The 51-year-old explained that he loved his girlfriend of 18 years ‘very much’ and tried to save her after witnessing her dying moments.

But despite trying to help police and ambulance by providing the drugs Ms Jones had taken, he said he was the victim of a witch-hunt.

‘I was treated like a murderer after Donna died,’ Mr Davies told The News. ‘The police arrested me on the same day she died - it was disgusting treatment by them after I had tried to save Donna’s life. I even showed them where the drugs were that she had taken. Her family and friends turned against me as well.

‘I loved Donna very much and only tried to help her through her struggles. I helped get her off alcohol after years of use and stood by her. I just tried to do my best for the girl. I miss her loads.

‘She nearly died once before after taking heroin but I called out the doctor before she was saved.’

Portsmouth Coroner’s Court heard Ms Jones was a long term alcohol and drug user - with her a regular user of heroin and other substances including crack cocaine which ultimately contributed to her demise.

Forensic pathologist Dr Russell Delaney said her long term addictions led to her suffering with hepatitis C and liver cirrhosis which brought on pneumonia.

‘Ms Jones had scars on both groins and on her back right knee there were multiple puncture marks consistent with injecting,’ he told the inquest.

He also revealed there were no signs of a struggle before her death.

He said: ‘There were no injuries to suggest an assault or that she was restrained and she had no internal injuries.

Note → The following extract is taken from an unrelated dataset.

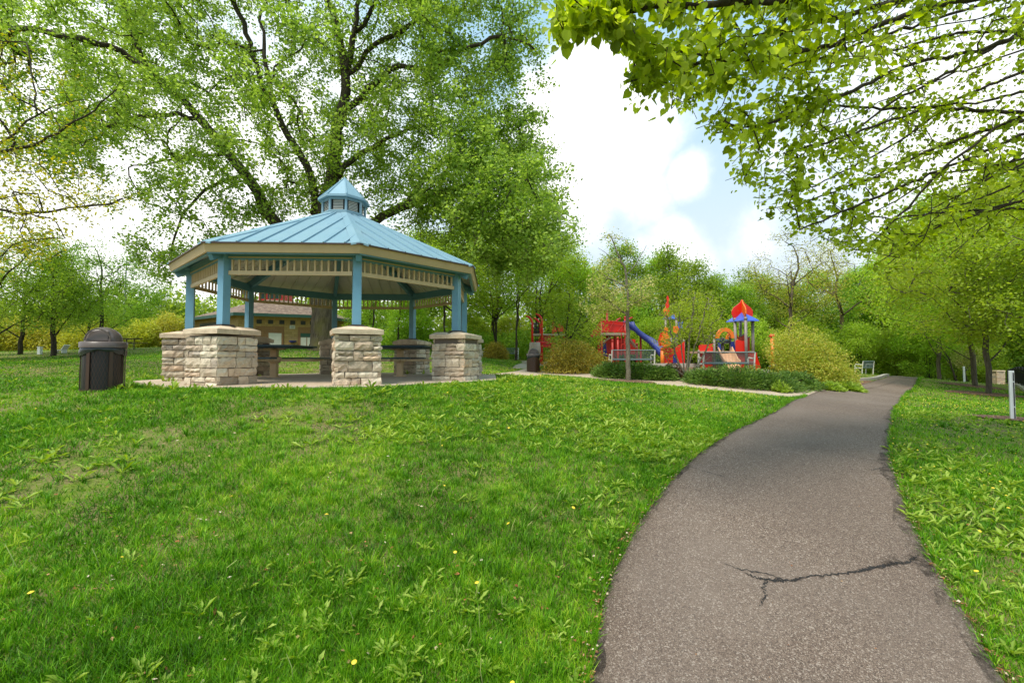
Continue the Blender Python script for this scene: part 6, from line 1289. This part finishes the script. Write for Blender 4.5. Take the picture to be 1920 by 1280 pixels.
# weeds hugging the piers and the slab edge
px_, py_ = [], []
for k, (x, y) in enumerate(PIERS):
    if k in (2, 3, 4, 1, 0):
        for i in range(4): a = math.atan2(-y, -x) + rng.uniform(-.9, .9); px_.append(x + .56 * math.cos(a)); py_.append(y + .56 * math.sin(a))
for i in range(75): a = rng.uniform(math.pi, 2 * math.pi); o_ = rng.uniform(4.15, 4.6); px_.append(GCX + o_ * math.cos(a)); py_.append(GCY + o_ * math.sin(a))
xx = np.array(px_); yy = np.array(py_); per = 9; a = rng.uniform(0, 6.28, (len(xx), per)); el = rng.uniform(.5, 1.3, (len(xx), per)); C = np.repeat(np.stack([xx, yy, np.maximum(hz_(xx, yy), FZ - .02)], 1), per, axis=0)
U = np.stack([np.cos(a) * np.cos(el), np.sin(a) * np.cos(el), np.sin(el)], -1).reshape(-1, 3); Lg = .12 * rng.uniform(.4, 1.3, len(U)) * np.repeat(rng.uniform(.5, 1.4, len(xx)), per); A3 = stamp(C, U, np.tile([.1, .1, 1.0], (len(U), 1)), Lg, Lg * .3, *WEED_T)
V = np.concatenate([A1[0], A2[0], A3[0]]); Fx = np.concatenate([A1[1], A2[1] + len(A1[0]), A3[1] + len(A1[0]) + len(A2[0])]); S = np.concatenate([A1[2], A2[2], A3[2]])
o = bpy.data.objects.new('dandelion_leaves', np_mesh('dandelion_leaves', V, Fx, S, M['weed'])); COL.objects.link(o); tag(o, 'jagged dandelion leaves spread through the lawn', 'weeds', kind='stuff')
# flowers
HEAD = [(math.cos(a) * .5, math.sin(a) * .5, 0) for a in np.linspace(0, 2 * math.pi, 8, endpoint=False)] + [(0, 0, .28)]; HF = [(i, (i + 1) % 8, 8) for i in range(8)]
def heads(x, y, h, d):
    n = len(x); C = np.stack([x, y, hz_(x, y) + h], 1); Nn = np.stack([rng.normal(0, .35, n), rng.normal(0, .35, n) - .15, np.ones(n)], 1); U = np.cross(Nn, runit(rng, n)); return stamp(C, U, Nn, d, d, *(HEAD, HF))
fx, fy, fr_ = lawn_pts(700, 1.9, 8, power=0); k = rng.uniform(0, 1, len(fx)) < np.interp(fx, [-4, 0, 2, 6], [.06, .22, .45, .8]); fx, fy = fx[k][:42], fy[k][:42]; fh = rng.uniform(.05, .15, len(fx)); H1 = heads(fx, fy, fh, rng.uniform(.018, .034, len(fx)))
gx_, gy_, gr = lawn_pts(26000, 7, 34, power=0.5); X = np.stack([gx_, gy_, 0 * gx_], 1); nn = Noise3(rng, 14, .7); w = np.interp(gx_ + .0 * gy_, [-16, -9, -2, 0, 4, 30], [.25, .08, .25, .8, .8, .7]); k = rng.uniform(0, 1, len(gx_)) < w * np.clip(.45 + nn(X), 0, 1) * np.interp(gr, [7, 10, 14], [.1, .45, 1]); gx_, gy_ = gx_[k], gy_[k]; H2 = heads(gx_, gy_, rng.uniform(.05, .12, len(gx_)), rng.uniform(.014, .026, len(gx_)))
V = np.concatenate([H1[0], H2[0]]); Fx = np.concatenate([H1[1], H2[1] + len(H1[0])]); S = np.concatenate([H1[2], H2[2]]); o = bpy.data.objects.new('dandelion_flowers', np_mesh('dandelion_flowers', V, Fx, S, M['yellow'])); COL.objects.link(o); tag(o, 'tiny yellow dandelion flowers dotted over the lawn', 'flowers', kind='stuff')
m = MB()
sx, sy, _ = lawn_pts(420, 1.9, 9, power=0); k = rng.uniform(0, 1, len(sx)) < np.interp(sx, [-4, 0, 3], [.06, .4, .6]); sx = np.concatenate([fx, sx[k]]); sy = np.concatenate([fy, sy[k]]); sh = np.concatenate([fh, rng.uniform(.08, .17, k.sum())])
for x, y, h in zip(sx, sy, sh): z = gh(x, y); l = .0 if h in fh else rng.normal(0, .05); m.tube([(x + rng.normal(0, .02), y + .01, z), (x + l * .3, y, z + h * .6), (x + l, y, z + h)], [.0028, .0024, .002], 3, False)
o = m.build('dandelion_stalks', M['stem']); tag(o, 'pale thin dandelion stalks standing in the lawn', 'stalks', kind='stuff')
# dry leaves and chips: scattered, and lining the path edges
lx, ly, lr = lawn_pts(4500, 1.9, 10, power=0); bX = np.stack([lx, ly, 0 * lx], 1); kb_ = (BARE(bX) > .42) | (rng.uniform(0, 1, len(lx)) < .22); lx, ly = lx[kb_], ly[kb_]
ex, ey = [], []
rp = resample([(p[0], p[1]) for p in [ext(Rw[0], Rw[1], .5)] + Rw], 400); lp = resample([(p[0], p[1]) for p in [ext(Lw[0], Lw[1], .5)] + Lw], 400)
for arr, cnt, sp, sg in ((rp, 3000, .05, 1), (lp, 1500, .05, -1)):
    for i in range(cnt): j = int(rng.uniform(0, 1) ** 1.5 * 398); d = arr[j + 1] - arr[j]; d /= np.linalg.norm(d) + 1e-9; o_ = abs(rng.normal(0, sp)) - .022; q = arr[j] + np.array([d[1], -d[0]]) * o_ * sg; ex.append(q[0]); ey.append(q[1])
ex = np.array(ex); ey = np.array(ey)
tx = rng.uniform(.5, 5, 260); ty = rng.uniform(1.8, 8, 260); k = any_mask(tx, ty, [MASKS[0]]); tx, ty = tx[k], ty[k]
X = np.concatenate([lx, ex, tx]); Y = np.concatenate([ly, ey, ty]); n = len(X); sz_ = np.concatenate([rng.uniform(.012, .04, len(lx)), rng.uniform(.008, .030, len(ex)), rng.uniform(.006, .016, len(tx))]); C = np.stack([X, Y, hz_(X, Y) + np.concatenate([rng.uniform(.02, .04, len(lx)), rng.uniform(.026, .05, len(ex)), np.full(len(tx), .030)])], 1)
Nn = np.stack([rng.normal(0, .3, n), rng.normal(0, .3, n), np.ones(n)], 1); V, Fx, S = stamp(C, runit(rng, n) * [1, 1, .15], Nn, sz_, sz_ * rng.uniform(.25, .8, n), *LEAF_T)
o = bpy.data.objects.new('dry_leaves', np_mesh('dry_leaves', V, Fx, S, M['litter'])); COL.objects.link(o); tag(o, 'dry brown leaf bits lining the path edges and strewn on the lawn', 'dry leaves', kind='stuff')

There were signs of pneumonia which provides an explanation for her sudden death.’

The inquest heard how Ms Jones, who had asthma, had been taking heroin on the evening of April 21 which led to her struggling with her breathing after initially appearing fine. She had been with friends Lisa Plested and Jay Dugan before they went home.

Describing the moment when he first thought something was wrong, Mr Davies said: ‘Donna fell asleep like normal that night. I heard her get up in the middle of the night - I think to smoke some more heroin. She called out she was “alright”.

‘The next day when I went to check on her after her friend Lisa came over she was struggling to breathe. I went over to her and she squeezed my hand and said “I love you”, before her eyes dilated and she stopped breathing.

‘I went into a massive panic and got her on the floor and started doing CPR and called the ambulance. When they turned up I told them to “save her”. I was really upset.’

Despite paramedics best attempts she was pronounced dead at 9pm.

Det Con Peter Eamer told the inquest police launched an investigation into manslaughter and drugs supplied to Ms Jones before concluding there was insufficient evidence.

Coroner David Horsley concluded Ms Jones died of long term use of drugs and alcohol.

He said: ‘Donna had a long history of taking drugs and alcohol and was clearly addicted.

‘This long term addiction, as well as her drug taking the night before, led to her death.’